Participants in 24 hrs @ 24 fps Over Joshua Tree must register with ARTSblock Ed (www.artsblock.ucr.edu) in order to receive their photo assignment, park pass, and recommended supplies list. those wishing to shoot at Joshua Tree separate from the film project, should check in as well. For info, email: digitalstudioinfo@gmail.com. To check out Joshua Tree click here. Photo by Sandi Wheaton.

Eclecticism

Eclectic People 2008 - organized from submissions to an international open call, celebrates images by artists working in portraiture, and whose lens focus on people that are individuals -- the quirky, the unique, the offbeat, the exotic, the rebel, and the loner. 

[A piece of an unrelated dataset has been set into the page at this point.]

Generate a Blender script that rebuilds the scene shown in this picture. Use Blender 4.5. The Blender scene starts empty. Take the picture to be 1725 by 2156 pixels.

Artists featured include Mao Yu of China, Corrine Cardenas, Carolyn Schutten, Michael J. Elderman, Kenny James, Heather Sten, Ilse Ungeheuer of Germany, Agina Sedler, Sarah Nodelman, Lis J. Schwitters, David Stumpp, Mike O'Brien, Julia Granton Buckley, Brian VanderVeen, Jose Beruvides and G. Wigler.  The exhibition takes place in the Digital Studio Gallery at UCR/CMP from 3/22 - 4/24.  There is an opening reception on 4/3 from 6-7:00pm.  Eclectic People - online.

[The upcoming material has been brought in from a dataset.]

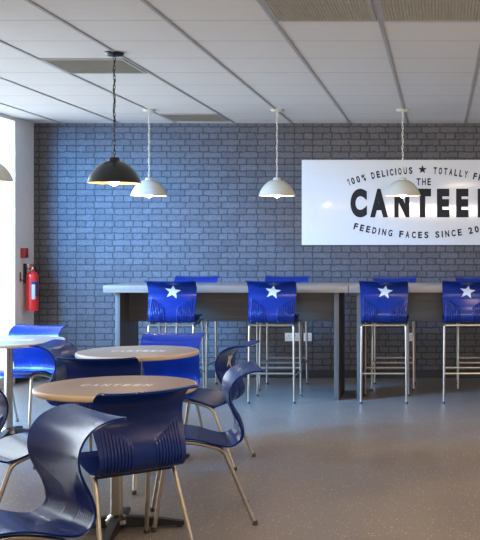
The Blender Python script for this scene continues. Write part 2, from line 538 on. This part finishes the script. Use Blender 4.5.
def build_shell():
    bm = bmesh.new(); nx, nv = 236, 84
    ss = []
    for j in range(nv+1):
        t = j/nv; ss.append(LEN*(t+.35*(-math.sin(2*PI*t))/(2*PI)*.0))
    ss[1:1] = [.004, .010]; ss[-1:-1] = [LEN-.008, LEN-.003]
    ss = sorted(set(ss)); nv = len(ss)-1
    A, B = [], []
    for s in ss:
        w = halfw(s); ra, rb = [], []
        for i in range(nx+1):
            q = i/nx*2-1
            x = w*q
            r = rib(x, s)
            ra.append(bm.verts.new(shell_pt(x, s, 1, -.0010*r)))
            rb.append(bm.verts.new(shell_pt(x, s, -1, .0062*r-.0018)))
        A.append(ra); B.append(rb)
    for j in range(nv):
        for i in range(nx):
            bm.faces.new((A[j][i], A[j][i+1], A[j+1][i+1], A[j+1][i]))
            bm.faces.new((B[j][i], B[j+1][i], B[j+1][i+1], B[j][i+1]))
    # rounded rim
    loop = [(0, i) for i in range(nx)]+[(j, nx) for j in range(nv)]+[(nv, i) for i in range(nx, 0, -1)]+[(j, 0) for j in range(nv, 0, -1)]
    mid = []
    n = len(loop)
    for k, (j, i) in enumerate(loop):
        c = (A[j][i].co+B[j][i].co)/2
        (j0, i0), (j1, i1) = loop[k-1], loop[(k+1) % n]
        tg = A[j1][i1].co-A[j0][i0].co
        nn = A[j][i].co-B[j][i].co
        o = tg.cross(nn)
        if o.length > 1e-9: o.normalize()
        mid.append(bm.verts.new(c+o*.0042))
    for k, (j, i) in enumerate(loop):
        j1, i1 = loop[(k+1) % n]; m0, m1 = mid[k], mid[(k+1) % n]
        bm.faces.new((A[j][i], m0, m1, A[j1][i1]))
        bm.faces.new((m0, B[j][i], B[j1][i1], m1))
    bmesh.ops.remove_doubles(bm, verts=bm.verts[:], dist=1e-5)
    return bm
def s_at_z(z):
    """arc length on the backrest at height z"""
    lo = None
    for k in range(len(dense)-1, -1, -1):
        if dense[k][1] <= z: return cum[k]
    return 0
def build_star(zc, r, rot, dx=.008):
    bm = bmesh.new(); s0 = s_at_z(zc)
    pts = star_pts(r, rot); L = 6
    def P(x, v): return shell_pt(dx+x, s0+v, -1, .0012)
    c = bm.verts.new(P(0, 0)); prev = None
    for l in range(1, L+1):
        ring = []
        for k in range(10):
            (xa, ya), (xb, yb) = pts[k], pts[(k+1) % 10]
            for q in range(4):
                t = q/4; f = l/L
                ring.append(bm.verts.new(P((xa+(xb-xa)*t)*f, (ya+(yb-ya)*t)*f)))
        n = len(ring)
        for k in range(n):
            k2 = (k+1) % n
            if prev is None: bm.faces.new((c, ring[k], ring[k2]))
            else: bm.faces.new((prev[k], ring[k], ring[k2], prev[k2]))
        prev = ring
    return bm

# ------------------------------------------------------------------ cafe chair (faces +Y)
def make_chair():
    t = thing('cafe_chair', 'x', 'chair', (0, 0, 0))
    sh = finish(build_shell(), 'seat_shell', M['blue'], t, 60)
    r = .0105
    def foot(leg, x, y, z0=0):
        finish(Lathe([(0, 0), (.0125, 0), (.013, .004), (.013, .018), (.0115, .022), (0, .022)], 16), 'rubber_foot', M['rubber'], leg, 40, (x, y, z0))
    for sx in (-1, 1):
        # rear leg with bend into the rail, front leg
        bm = bmesh.new(); tube(bm, smooth_path([(sx*.182, .0, .4155), (sx*.182, -.06, .402), (sx*.182, -.145, .374), (sx*.212, -.292, .012)], .035), r, 14)
        lg = finish(bm, 'leg', M['steel'], t, 50); foot(lg, sx*.213, -.296)
        bm = bmesh.new(); tube(bm, smooth_path([(sx*.182, .0, .4155), (sx*.182, .05, .422), (sx*.182, .120, .420), (sx*.200, .185, .012)], .035), r, 14)
        lg = finish(bm, 'leg', M['steel'], t, 50); foot(lg, sx*.201, .187)
        # fixing pads between rail and shell
    for y, z in ((-.135, .374), (.085, .419)):
        bm = bmesh.new(); tube(bm, [(-.182, y, z), (.182, y, z)], .009, 12)
        for sx in (-.10, .10): box(bm, sx-.02, sx+.02, y-.015, y+.015, z-.004, z+.016, bev=.003)
        finish(bm, 'cross_bar', M['dark_metal'], t, 50)
    return t
def make_star(parent, rot=.15, dz=0, zc=.664):
    o = finish(build_star(zc, .072, rot), 'star_emblem', M['star'], parent, 0, (0, 0, dz))
    return o

def place(o, P, f, name=None):
    """P is the middle of the rolled top edge, f the way the chair faces"""
    l = math.hypot(*f); f = (f[0]/l, f[1]/l)
    o.location = (P[0]+.335*f[0], P[1]+.335*f[1], 0)
    o.rotation_euler = (0, 0, math.atan2(-f[0], f[1]))
chair0 = make_chair()
chairs = [
    ((-1.232, 4.52), (-.64, .77), 0, 'dark blue moulded chair with ribbed back showing, tucked under the front table'),
    ((-.937, 5.41), (-.96, -.28), 0, 'blue moulded chair seen from the side with rolled back, right of the front table'),
    ((-1.20, 6.655), (-.996, .09), 1, 'blue chair right of the middle table, its starred back seen at a slant'),
    ((-1.247, 3.80), (-.73, -.68), 0, 'large dark blue chair with wavy back and seat turned away from the front table'),
    ((-2.54, 6.70), (1, 0), 1, 'blue chair at the left of the middle table, between the two rear tables'),
    ((-2.235, 4.84), (.74, .67), 0, 'blue moulded chair cut by the photo edge, seat pointing at the front table'),
    ((-1.913, 5.80), (.02, 1), 0, 'blue chair between the front and middle tables, only its rolled top edge showing'),
    ((-3.10, 8.23), (-.20, -.98), 0, 'bright blue chair behind the window-side table below the red fire extinguisher'),
    ((-1.872, 7.475), (-.08, -1), 0, 'bright blue chair behind the middle table, facing the viewer under the first bar stool'),
]
chair_objs = []
for i, (P, f, st, lab) in enumerate(chairs):
    o = chair0 if i == 0 else copy_tree(chair0)
    chair_objs.append((o, st)); place(o, P, f)
    if i == 3: o.scale = (1.03, 1.03, 1.03)
    tag(o, lab, 'chair', 'blue moulded chairs around the round tables')
for o, st in chair_objs:
    if st: make_star(o)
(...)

Thursday, February 14, 2008

Digital + Portrait + Studio



Saturday and Sunday, Feb 2-3 were official dress-up days in downtown Riverside. First, the annual Dickens Festival along Mission Inn Avenue encouraged participants to role-play in full 19th century period ware -- then take part in short plays and re-creations. A tent with backdrop for portrait sittings was hosted by UCR Artsblock and Riverside Public Library along Oliver's Alley. While Sunday's Dickens event was rained out, UCR/CMP planned ahead for 1st Sunday Family Fun Day and invited Santa Barbara photographer Bob Debris to snap pix in the style of his current show at the museum, Trans-Personae. Think boas and glitter!


Tuesday, February 5, 2008

About Town


Gabriela Jauregui is a woman about town these days.  Well, maybe not about Riverside, as she spent most of the summer in Mexico City completing a book of poetry, CONTROLLED DECAY to be published in June 2008.  Rather than being here in-studio at CMP recording the next KCET.org hosted ARTSblock Live! monthly podcast, which Gaby happens to co-produce and moderate, the creative writing grad student is away gaining inspiration in Deutschland. The only way to catch up with her is online, as in her recent Bomb Online interview with novelist Daniel Alarcon about LOST CITY RADIO. We will just have to wait I guess. You can check out past ARTSblock Live podcasts featuring Rickerby Hinds, Nicole Entebi, Juan Felipe Herrera, Chris Metzler, Ky-Phong Tran, Chris Abani, Alex Espinoza, Paulo Chagas, and Susan Straight -- until sista' returns.

Monday, January 21, 2008

Art Avant-Garde @ Getty


Was a big week for seeing art. On 1/16, I weathered 2.5 hours of traffic from the IE to the LA for African-American Avant Garde, 1965 - 1990 at the Getty Center. The panel featured west coast experimental artists working in sculpture, performance, and video during the 1960s and 70s -- Maren Hassinger, artist and director of the Rinehart School of Sculpture; Ulysses Jenkins, artist and associate professor of art, UC Irvine; Barbara McCullough, artist and filmmaker; and Senga Nengudi, artist and lecturer in the Department of Visual and Performing
Arts, University of Colorado. The panel was co-moderated by Kelli Jones, associate professor of art history, Columbia University; and independent curator and historian, Judith Wilson, PhD. The audience was peppered with many individuals and artists who were around during this turbulent period and took part in many of the experimental happenings with the panelists.

Thus the panel was more of a homecoming and celebration of visibility then a theoretic untangling of seemingly contradictory visual arts practices taking place in the Black community during the 1960s and 70s. Afterall, what were these folks doing not making (obvious) "protest art" when the rest of Black American sought to set communities ablaze. Yet, to paraphrase Jenkins, "we embodied that same desire for personal freedom, that was being expressed collectively in the streets." A book project is surely in the works!